The Secrets Behind Passwords : Is Yours Secure?

Photo courtesy of tristanjutras.com

Photo courtesy of tristanjutras.com

Simple questions like “What is your wedding anniversary? What your dog’s name? You have two children. Can you give me their birth dates?” can easily tell someone what’s your password and all your secrets.

Passwords do more than protect data. They protect dreams, secrets, fears and even clues to troubled pasts, and for some, they serve as an everyday reminder of what matters most. Passwords reflect deeper meaning our hopes, dreams, fears, and memories. Passwords unlock more than our accounts, they unlock our secret world.

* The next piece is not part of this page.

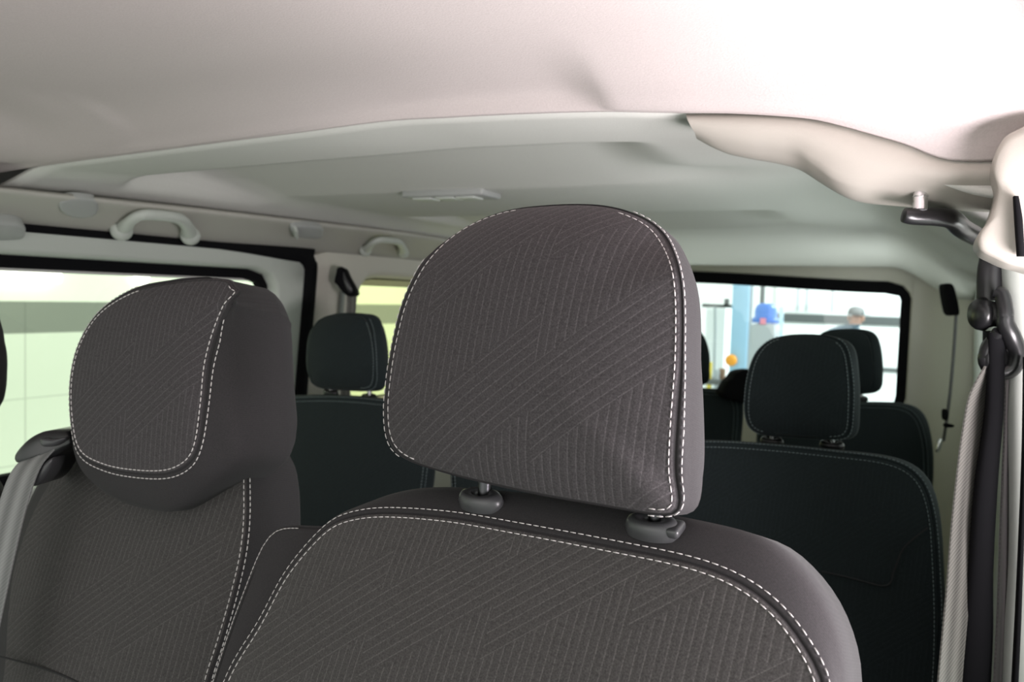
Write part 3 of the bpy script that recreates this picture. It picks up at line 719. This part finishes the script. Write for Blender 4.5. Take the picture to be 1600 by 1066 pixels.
rear_seat('shade-darkened cloth second-row middle seat almost hidden behind the large front headrest',
    [(708, 715), (724, 672), (880, 668), (960, 680), (985, 710), (990, 800), (985, 1000), (960, 1200), (740, 1180), (718, 1000), (708, 760)], 1.76,
    base=(-0.99, -0.50, 1.0, 1.55))
# third row
rear_seat('shade-darkened cloth third-row seat at the right, headrest partly covering the rear window',
    [(1188, 660), (1200, 634), (1260, 630), (1340, 634), (1400, 636), (1428, 648), (1442, 680), (1447, 740), (1447, 900), (1430, 1000), (1200, 1000), (1182, 900)], 2.62,
    [(1279, 560), (1282, 530), (1296, 518), (1330, 515), (1352, 521), (1362, 545), (1365, 585), (1360, 608), (1340, 614), (1300, 613), (1284, 598)], 2.68,
    posts=((1300, 620), (1345, 622)), st=(None, None), base=(-0.47, 0.03, 2.2, 2.75))
rear_seat('shade-darkened cloth third-row middle seat whose headrest edge peeps out right of the large front headrest',
    [(960, 640), (985, 616), (1040, 612), (1110, 614), (1140, 620), (1150, 650), (1150, 800), (1145, 950), (1000, 950), (955, 900)], 2.85,
    [(1012, 560), (1016, 528), (1032, 515), (1058, 513), (1080, 520), (1092, 545), (1094, 575), (1088, 598), (1050, 604), (1020, 598)], 2.90,
    posts=((1035, 610), (1075, 612)), st=(None, None), base=(-0.99, -0.50, 2.2, 2.75))
# belt outlet on the third row's shoulder
o = skin_slab('belt_outlet', MT['rubber'], [(1132, 622), (1137, 600), (1146, 590), (1152, 582), (1166, 578), (1182, 580), (1188, 600), (1188, 630)], 2.72, 0.10, None)
tag(o, 'dark humped belt outlet on the third-row backrest, left of the right second-row headrest', 'belt outlet')
# ================================================================== CEILING FITTINGS
def arch(p0, p1, rise, inw, n=14):
    """grab handle path: two feet and a bowed grip; rise = up the trim, inw = into the cabin"""
    out = []
    for k in range(n+1):
        t = k/n; s = 1-abs(2*t-1)**4
        out.append(p0.lerp(p1, t) + rise*s*1.0 + inw*s)
    return out
def grab(label, a, b, up_, thick, grp=None):
    p0, p1 = cant(*a, off=0.006), cant(*b, off=0.006); base = (p0+p1)/2
    S = empty('grab_handle', base); tag(S, label, 'grab handle', grp)
    mx_ = (a[0]+b[0])/2; my_ = (a[1]+b[1])/2; upv = cant(mx_, my_-up_)-cant(mx_, my_)
    path = arch(p0, p1, upv, cn*0.022, 20)
    tube('grip', MT['pale'], path, [thick*(1.25 if k in (0, 1, 19, 20) else 1.0) for k in range(21)], S, sides=14, up=cn, flat=0.8)
    for p in (p0, p1):
        bm = bmesh.new(); bmesh.ops.create_uvsphere(bm, u_segments=20, v_segments=12, radius=1)
        for v in bm.verts: v.co = Vector((v.co.x*thick*1.5, v.co.y*thick*1.9, v.co.z*thick*1.7))
        finish(bm, 'foot', MT['pale'], S, Matrix.Translation(p+upv*0.05))
    return S
grab('large grey grab handle above the sliding door on the far side', (190, 362), (297, 370), 42, 0.0135)
grab('small grey grab handle further back above the rear side window', (571, 393), (630, 396), 28, 0.0115)
def plate(name, mat, pxs, thick, parent=None, off=0.0):
    pts = spline([cant(a, b, off) for a, b in pxs], 6, True); c = sum(pts, Vector())/len(pts); bm = bmesh.new(); rows = []
    for k, h in ((0.02, thick), (0.8, thick), (0.93, thick*0.85), (1.0, thick*0.4), (1.0, -0.01)): rows.append([c+(p-c)*k+cn*h for p in pts])
    vs = grid(bm, rows, True); bm.faces.new(vs[0]); bm.faces.new(vs[-1]); return finish(bm, name, mat, parent, angle=60)
o = plate('speaker_cover', MT['grey'], [(91, 318), (98, 310), (120, 307), (148, 311), (153, 322), (148, 334), (130, 339), (108, 336), (95, 328)], 0.006, off=0.008)
tag(o, 'oval grey speaker cover above the sliding door, left of the large grab handle', 'speaker cover')
o = plate('trim_cover', MT['grey'], [(-30, 341), (0, 341), (28, 344), (38, 352), (35, 364), (20, 368), (-30, 366)], 0.014, off=0.012)
tag(o, 'rounded grey plastic cover above the sliding door at the left edge', 'plastic cover')
S = empty('coat_hook', cant(480, 360)); tag(S, 'small grey recessed coat hook between the two grab handles', 'coat hook')
plate('hook_plate', MT['grey'], [(455, 352), (470, 350), (500, 353), (504, 362), (498, 371), (470, 369), (456, 364)], 0.008, S, off=0.007)
plate('hook', MT['pale'], [(457, 354), (462, 353), (463, 367), (458, 366)], 0.016, S, off=0.009)
# roof lamp just behind the first recess
zc = Zc+0.222
def onZ(px, py, Z): r_ = ray(px, py); return CAM + r_*((Z-CAM.z)/r_.z)
S = empty('roof_lamp', onZ(705, 306, zc)); tag(S, 'slim roof lamp unit with three small lenses set in the rear headliner', 'roof lamp')
p = onZ(705, 306, zc)
MR = Matrix.Translation(p)
box('housing', MT['grey'], (-0.105, -0.045, -0.006), (0.105, 0.045, 0.012), S, MR, bev=0.005)
for x in (-0.062, 0.0, 0.052):
    box('lens', MT['pale'], (x-0.024, -0.030, -0.010), (x+0.024, 0.015, -0.004), S, MR, bev=0.002)
# ================================================================== BELT HARDWARE, NEAR SIDE
S = empty('belt_anchor', onD(1438, 335, 0.86)); tag(S, 'black curved belt anchor arm hung from a bright bolt under the roof edge', 'belt anchor')
p0, p1 = onD(1438, 296, 0.868), onD(1438, 330, 0.862)
tube('bolt', MT['steel'], [p0, p1], 0.0073, S, sides=20)
tube('bolt_collar', MT['steel'], [onD(1438, 306, 0.866), onD(1438, 308, 0.866)], 0.0080, S, sides=20)
path = spline([onD(1412, 336, 0.862), onD(1425, 338, 0.862), onD(1465, 339, 0.866), onD(1487, 343, 0.875), onD(1503, 357, 0.90), onD(1525, 369, 0.95), onD(1546, 378, 1.0)], 8)
n_ = len(path)
tube('arm', MT['black'], path, [0.0075+0.0015*math.sin(3.1*k/n_)+0.003*(k/n_) for k in range(n_)], S, sides=16)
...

“Passwords are a window to what matters to us in a most personal sense. They are not like anniversaries or like significant public landmarks in our lives like weddings or children being born. Instead, they are the things that may matter only to us. And so it is a loss of intimacy with our past that we sacrifice by ceasing to remember,” stated andymiah.com.

We construct them so that we will remember them, they take on secret lives. Many of our passwords are suffused with pathos, mischief, sometimes even poetry. Often they have rich back stories. A motivational mantra, a swipe at the boss, a hidden shrine to a lost love, an inside joke with us, a defining emotional scar. These keepsake passwords are a picture of our inner lives. They derive from anything: Scripture, horoscopes, nicknames, lyrics, and book passages, stated nytimes.

“If passwords do become a thing of the past, there is something that we will lose as a result. Our daily encounters with personal memories, which have no place to be recalled elsewhere in our lives will cease to be present,” stated by Andymiah.

The biggest mistakes in passwords:

  1. Birth date
  2. Anniversary
  3. Children or pets name
  4. Nicknames
  5. Your username

Best passwords to use:

  1. Make up a sentence you can easily remember. Some examples: I have two kids: Jack and Jill. Now take the first letter of every word in the sentence, and include the punctuation. You can throw in extra punctuation, or turn numbers into digits for variety. The above sentences would become:Ih2k:JaJ
  2. .Take a word and reverse spell it, e.g. neighborhood becomes doohrobhgien.
  3. Randomly replace letters with numbers, e.g. flirt becomes fl1r7.
  4. If you’re going to use words or phrases in your password, misspelling them is a great way to make them more difficult to guess. You can do this by adding symbols and numbers in place of letters. For example, if you want to use the phrase “I love soccer” in your password, you should change it to something like “1LuvSoCC3r!1” to make it more secure, stated businessinsider.

 

“It’s the details that make people distinct, that make them individuals,” stated Howard Lutnick, chief executive of Cantor Fitzgerald, one of the world’s largest financial-services firms.